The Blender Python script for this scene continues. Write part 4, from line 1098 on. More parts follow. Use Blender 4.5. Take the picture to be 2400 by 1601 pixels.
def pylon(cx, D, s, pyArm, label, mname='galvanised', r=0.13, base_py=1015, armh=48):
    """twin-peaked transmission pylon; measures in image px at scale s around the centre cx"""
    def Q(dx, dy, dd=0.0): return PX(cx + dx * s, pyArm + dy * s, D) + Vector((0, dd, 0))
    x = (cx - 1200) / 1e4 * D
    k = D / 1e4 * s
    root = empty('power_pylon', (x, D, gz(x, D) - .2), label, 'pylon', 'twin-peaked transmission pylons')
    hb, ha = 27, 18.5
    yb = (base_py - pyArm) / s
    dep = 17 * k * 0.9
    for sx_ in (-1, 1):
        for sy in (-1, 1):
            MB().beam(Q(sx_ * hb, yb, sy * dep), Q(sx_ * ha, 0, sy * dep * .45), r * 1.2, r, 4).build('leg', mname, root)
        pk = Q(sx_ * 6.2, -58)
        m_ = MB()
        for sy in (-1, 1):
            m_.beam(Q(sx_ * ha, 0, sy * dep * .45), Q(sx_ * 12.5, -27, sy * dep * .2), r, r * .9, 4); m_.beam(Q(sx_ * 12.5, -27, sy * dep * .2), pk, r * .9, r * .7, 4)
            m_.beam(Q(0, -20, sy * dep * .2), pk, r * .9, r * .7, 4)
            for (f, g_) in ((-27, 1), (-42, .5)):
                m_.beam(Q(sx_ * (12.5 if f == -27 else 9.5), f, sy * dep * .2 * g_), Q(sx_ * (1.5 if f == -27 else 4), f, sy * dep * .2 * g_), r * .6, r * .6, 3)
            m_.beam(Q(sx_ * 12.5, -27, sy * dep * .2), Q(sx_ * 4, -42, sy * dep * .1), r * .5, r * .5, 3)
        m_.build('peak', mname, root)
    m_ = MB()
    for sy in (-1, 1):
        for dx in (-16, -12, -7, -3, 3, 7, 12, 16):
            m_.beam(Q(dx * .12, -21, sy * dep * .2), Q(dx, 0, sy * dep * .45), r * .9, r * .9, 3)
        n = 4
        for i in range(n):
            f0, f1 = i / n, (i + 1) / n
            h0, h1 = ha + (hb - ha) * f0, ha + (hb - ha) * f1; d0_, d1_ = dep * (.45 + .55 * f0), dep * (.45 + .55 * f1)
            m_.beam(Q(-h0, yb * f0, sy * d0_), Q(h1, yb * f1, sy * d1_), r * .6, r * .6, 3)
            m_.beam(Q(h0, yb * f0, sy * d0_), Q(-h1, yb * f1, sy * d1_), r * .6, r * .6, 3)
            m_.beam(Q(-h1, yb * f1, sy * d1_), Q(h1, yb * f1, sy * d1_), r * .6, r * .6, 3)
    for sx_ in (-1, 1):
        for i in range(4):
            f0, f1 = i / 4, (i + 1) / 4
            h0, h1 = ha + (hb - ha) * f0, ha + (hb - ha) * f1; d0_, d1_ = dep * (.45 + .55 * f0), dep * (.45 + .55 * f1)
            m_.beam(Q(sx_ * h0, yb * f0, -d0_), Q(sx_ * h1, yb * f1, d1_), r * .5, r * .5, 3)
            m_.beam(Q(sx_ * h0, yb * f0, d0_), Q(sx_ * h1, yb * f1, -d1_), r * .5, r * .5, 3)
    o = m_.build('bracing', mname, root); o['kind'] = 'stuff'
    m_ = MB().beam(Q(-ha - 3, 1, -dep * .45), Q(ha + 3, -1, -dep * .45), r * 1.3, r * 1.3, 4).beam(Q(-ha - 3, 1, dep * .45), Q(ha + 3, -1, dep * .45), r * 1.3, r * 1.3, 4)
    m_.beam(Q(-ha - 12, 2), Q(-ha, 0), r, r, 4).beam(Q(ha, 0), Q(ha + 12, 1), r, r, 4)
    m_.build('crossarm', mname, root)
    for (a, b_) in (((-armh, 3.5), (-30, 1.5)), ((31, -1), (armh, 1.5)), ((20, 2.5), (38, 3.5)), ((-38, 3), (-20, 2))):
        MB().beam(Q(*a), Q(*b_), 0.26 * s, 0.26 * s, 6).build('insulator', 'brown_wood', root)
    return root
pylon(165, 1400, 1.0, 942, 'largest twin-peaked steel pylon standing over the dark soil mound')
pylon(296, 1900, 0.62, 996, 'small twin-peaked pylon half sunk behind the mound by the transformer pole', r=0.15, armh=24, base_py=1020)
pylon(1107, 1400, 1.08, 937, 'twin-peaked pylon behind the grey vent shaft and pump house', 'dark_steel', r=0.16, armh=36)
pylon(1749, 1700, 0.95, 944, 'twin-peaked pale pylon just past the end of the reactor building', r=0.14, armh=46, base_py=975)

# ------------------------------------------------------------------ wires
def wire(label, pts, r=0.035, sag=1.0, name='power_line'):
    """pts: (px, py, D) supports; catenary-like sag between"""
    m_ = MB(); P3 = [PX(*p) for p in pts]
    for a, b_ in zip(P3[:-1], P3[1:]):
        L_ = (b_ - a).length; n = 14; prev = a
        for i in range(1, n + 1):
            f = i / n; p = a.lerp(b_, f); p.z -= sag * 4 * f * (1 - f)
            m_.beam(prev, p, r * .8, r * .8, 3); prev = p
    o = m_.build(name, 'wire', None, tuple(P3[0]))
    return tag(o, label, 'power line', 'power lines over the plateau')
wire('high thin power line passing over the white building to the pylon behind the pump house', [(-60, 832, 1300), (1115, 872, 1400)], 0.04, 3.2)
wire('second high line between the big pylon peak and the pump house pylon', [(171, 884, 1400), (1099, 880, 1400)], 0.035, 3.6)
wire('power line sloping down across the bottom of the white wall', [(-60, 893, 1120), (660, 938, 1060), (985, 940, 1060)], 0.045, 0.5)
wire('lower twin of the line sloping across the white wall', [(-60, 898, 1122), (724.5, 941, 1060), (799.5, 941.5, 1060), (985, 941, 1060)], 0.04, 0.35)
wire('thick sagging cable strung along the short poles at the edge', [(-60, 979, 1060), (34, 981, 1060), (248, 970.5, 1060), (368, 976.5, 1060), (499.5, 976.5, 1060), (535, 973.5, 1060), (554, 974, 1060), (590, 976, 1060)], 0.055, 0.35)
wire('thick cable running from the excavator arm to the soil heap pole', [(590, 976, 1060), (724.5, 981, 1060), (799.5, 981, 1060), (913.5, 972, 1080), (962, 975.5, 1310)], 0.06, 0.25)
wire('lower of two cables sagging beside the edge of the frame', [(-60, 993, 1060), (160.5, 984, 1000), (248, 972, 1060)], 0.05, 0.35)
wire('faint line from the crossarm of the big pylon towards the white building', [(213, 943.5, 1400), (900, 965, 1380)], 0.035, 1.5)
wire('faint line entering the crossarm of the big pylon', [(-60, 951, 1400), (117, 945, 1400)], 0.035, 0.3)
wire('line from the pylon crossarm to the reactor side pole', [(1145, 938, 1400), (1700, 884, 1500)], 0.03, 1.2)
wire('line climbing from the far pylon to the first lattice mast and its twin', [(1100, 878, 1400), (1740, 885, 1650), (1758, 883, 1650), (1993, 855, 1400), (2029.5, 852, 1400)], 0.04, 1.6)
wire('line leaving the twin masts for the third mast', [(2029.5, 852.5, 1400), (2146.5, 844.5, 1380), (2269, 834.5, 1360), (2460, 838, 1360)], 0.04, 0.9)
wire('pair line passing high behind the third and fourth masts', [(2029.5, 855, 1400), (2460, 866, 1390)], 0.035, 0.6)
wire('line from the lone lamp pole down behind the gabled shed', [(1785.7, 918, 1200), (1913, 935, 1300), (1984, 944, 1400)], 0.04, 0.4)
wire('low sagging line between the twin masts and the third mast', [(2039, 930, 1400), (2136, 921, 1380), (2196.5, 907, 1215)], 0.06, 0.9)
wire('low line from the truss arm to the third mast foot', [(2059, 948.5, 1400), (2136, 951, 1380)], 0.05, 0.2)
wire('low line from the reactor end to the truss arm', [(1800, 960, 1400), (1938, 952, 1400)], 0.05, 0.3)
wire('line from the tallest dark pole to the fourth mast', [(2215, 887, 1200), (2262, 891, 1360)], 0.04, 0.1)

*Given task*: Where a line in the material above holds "from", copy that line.

*Exercise response*:
The Blender Python script for this scene continues. Write part 4, from line 1098 on. More parts follow. Use Blender 4.5. Take the picture to be 2400 by 1601 pixels.
wire('thick cable running from the excavator arm to the soil heap pole', [(590, 976, 1060), (724.5, 981, 1060), (799.5, 981, 1060), (913.5, 972, 1080), (962, 975.5, 1310)], 0.06, 0.25)
wire('faint line from the crossarm of the big pylon towards the white building', [(213, 943.5, 1400), (900, 965, 1380)], 0.035, 1.5)
wire('line from the pylon crossarm to the reactor side pole', [(1145, 938, 1400), (1700, 884, 1500)], 0.03, 1.2)
wire('line climbing from the far pylon to the first lattice mast and its twin', [(1100, 878, 1400), (1740, 885, 1650), (1758, 883, 1650), (1993, 855, 1400), (2029.5, 852, 1400)], 0.04, 1.6)
wire('line from the lone lamp pole down behind the gabled shed', [(1785.7, 918, 1200), (1913, 935, 1300), (1984, 944, 1400)], 0.04, 0.4)
wire('low line from the truss arm to the third mast foot', [(2059, 948.5, 1400), (2136, 951, 1380)], 0.05, 0.2)
wire('low line from the reactor end to the truss arm', [(1800, 960, 1400), (1938, 952, 1400)], 0.05, 0.3)
wire('line from the tallest dark pole to the fourth mast', [(2215, 887, 1200), (2262, 891, 1360)], 0.04, 0.1)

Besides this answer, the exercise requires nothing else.